Repeat all of the material below exactly as written, images excluded.

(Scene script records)
>> START
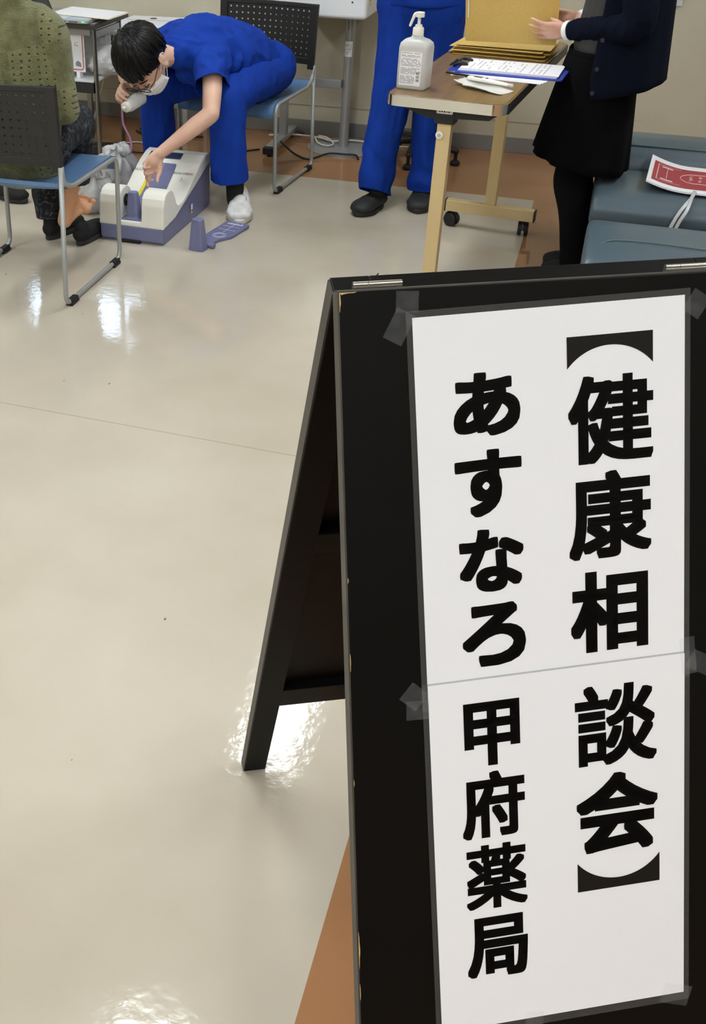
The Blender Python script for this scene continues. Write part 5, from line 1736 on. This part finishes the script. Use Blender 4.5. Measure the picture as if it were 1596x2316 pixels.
# trousers
tr_ = MB()
tr_.limb([(-1.50, 5.07, 0.565), (-1.63, 5.09, 0.565)], [0.125, 0.125])
tr_.limb([(-1.485, 5.05, 0.545), (-1.52, 4.82, 0.545), (-1.565, 4.60, 0.515)], [(0.105, 0.100), (0.100, 0.096), (0.088, 0.088)], 18, flat=((1, 0, 0), 1))
tr_.limb([(-1.565, 4.595, 0.515), (-1.556, 4.585, 0.36), (-1.550, 4.59, 0.22), (-1.545, 4.595, 0.10)], [0.088, 0.086, 0.088, 0.092])
tr_.limb([(-1.66, 5.06, 0.545), (-1.80, 4.88, 0.54), (-1.955, 4.70, 0.505)], [0.105, 0.098, 0.085])
tr_.limb([(-1.955, 4.70, 0.505), (-1.962, 4.74, 0.33), (-1.966, 4.77, 0.10)], [0.085, 0.080, 0.080])
blob(tr_, 'scrub_trousers', M_SCRUB, MAN, 0.007, 4, wrinkle=fold(12, 9, 3.5, 0.007, 8.0, 0.001), cuts=(((-1.545, 4.595, 0.155), (0, 0.15, -1), 0.16), ((-1.966, 4.77, 0.15), (0, 0, -1), 0.16)))
for nm_, an, he, to in (('L', (-1.525, 4.60, 0.17), (-1.522, 4.668, 0), (-1.432, 4.398, 0)), ('R', (-1.965, 4.77, 0.17), (-1.965, 4.84, 0), (-1.99, 4.585, 0))):
    MB().limb([an, V(an) + V((0.004, -0.005, -0.075)), V(an) + V((0.01, -0.02, -0.115))], [0.043, 0.042, 0.04], 14).build('sock', M_SOCK, MAN, smooth=True, world=True)
    shoe('shoe', None, he, to, M_SHOEW, mat('white_sole', (222, 221, 216), 0.5), MAN, 0.063, 0.074)
# instep panel and elastic of the white shoe in view
hv, tv = V((-1.522, 4.668, 0)), V((-1.432, 4.398, 0))
dv = (tv - hv).normalized()
sv = V((-dv.y, dv.x, 0))
pn = MB()
vs, fs = [], []
for j in range(7):
    t_ = 0.34 + 0.30 * j / 6
    for i in range(7):
        u_ = i / 6 * 2 - 1
        wv = 0.033 * (1 - 0.15 * t_)
        zz_ = 0.0865 - 0.052 * max(0, t_ - 0.42) - 0.018 * u_ * u_ - 0.03 * max(0, t_ - 0.5)
        vs.append(hv + dv * (t_ * 0.284) + sv * (u_ * wv) + V((0, 0, zz_)))
for j in range(6):
    for i in range(6):
        a = j * 7 + i
        fs.append((a, a + 1, a + 8, a + 7))
o = MB().add(vs, fs).build('shoe_tongue', M_SHOEW, MAN, smooth=True, world=True)
sm = o.modifiers.new('s', 'SOLIDIFY')
sm.thickness = 0.003

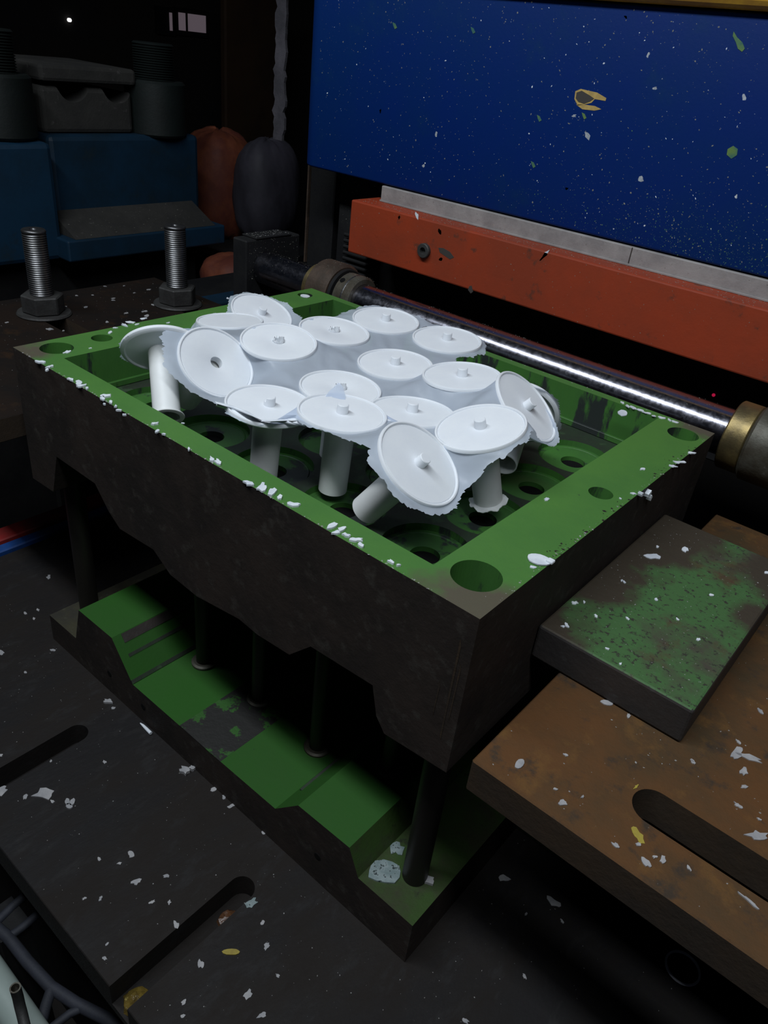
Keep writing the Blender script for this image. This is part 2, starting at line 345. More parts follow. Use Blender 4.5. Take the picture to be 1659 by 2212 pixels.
>> END
▶ **IN RESPONSE**:
The Blender Python script for this scene continues. Write part 5, from line 1736 on. This part finishes the script. Use Blender 4.5. Measure the picture as if it were 1596x2316 pixels.
# trousers
tr_ = MB()
tr_.limb([(-1.50, 5.07, 0.565), (-1.63, 5.09, 0.565)], [0.125, 0.125])
tr_.limb([(-1.485, 5.05, 0.545), (-1.52, 4.82, 0.545), (-1.565, 4.60, 0.515)], [(0.105, 0.100), (0.100, 0.096), (0.088, 0.088)], 18, flat=((1, 0, 0), 1))
tr_.limb([(-1.565, 4.595, 0.515), (-1.556, 4.585, 0.36), (-1.550, 4.59, 0.22), (-1.545, 4.595, 0.10)], [0.088, 0.086, 0.088, 0.092])
tr_.limb([(-1.66, 5.06, 0.545), (-1.80, 4.88, 0.54), (-1.955, 4.70, 0.505)], [0.105, 0.098, 0.085])
tr_.limb([(-1.955, 4.70, 0.505), (-1.962, 4.74, 0.33), (-1.966, 4.77, 0.10)], [0.085, 0.080, 0.080])
blob(tr_, 'scrub_trousers', M_SCRUB, MAN, 0.007, 4, wrinkle=fold(12, 9, 3.5, 0.007, 8.0, 0.001), cuts=(((-1.545, 4.595, 0.155), (0, 0.15, -1), 0.16), ((-1.966, 4.77, 0.15), (0, 0, -1), 0.16)))
for nm_, an, he, to in (('L', (-1.525, 4.60, 0.17), (-1.522, 4.668, 0), (-1.432, 4.398, 0)), ('R', (-1.965, 4.77, 0.17), (-1.965, 4.84, 0), (-1.99, 4.585, 0))):
    MB().limb([an, V(an) + V((0.004, -0.005, -0.075)), V(an) + V((0.01, -0.02, -0.115))], [0.043, 0.042, 0.04], 14).build('sock', M_SOCK, MAN, smooth=True, world=True)
    shoe('shoe', None, he, to, M_SHOEW, mat('white_sole', (222, 221, 216), 0.5), MAN, 0.063, 0.074)
# instep panel and elastic of the white shoe in view
hv, tv = V((-1.522, 4.668, 0)), V((-1.432, 4.398, 0))
dv = (tv - hv).normalized()
sv = V((-dv.y, dv.x, 0))
pn = MB()
vs, fs = [], []
for j in range(7):
    t_ = 0.34 + 0.30 * j / 6
    for i in range(7):
        u_ = i / 6 * 2 - 1
        wv = 0.033 * (1 - 0.15 * t_)
        zz_ = 0.0865 - 0.052 * max(0, t_ - 0.42) - 0.018 * u_ * u_ - 0.03 * max(0, t_ - 0.5)
        vs.append(hv + dv * (t_ * 0.284) + sv * (u_ * wv) + V((0, 0, zz_)))
for j in range(6):
    for i in range(6):
        a = j * 7 + i
        fs.append((a, a + 1, a + 8, a + 7))
o = MB().add(vs, fs).build('shoe_tongue', M_SHOEW, MAN, smooth=True, world=True)
sm = o.modifiers.new('s', 'SOLIDIFY')
sm.thickness = 0.003

Keep writing the Blender script for this image. This is part 2, starting at line 345. More parts follow. Use Blender 4.5. Take the picture to be 1659 by 2212 pixels.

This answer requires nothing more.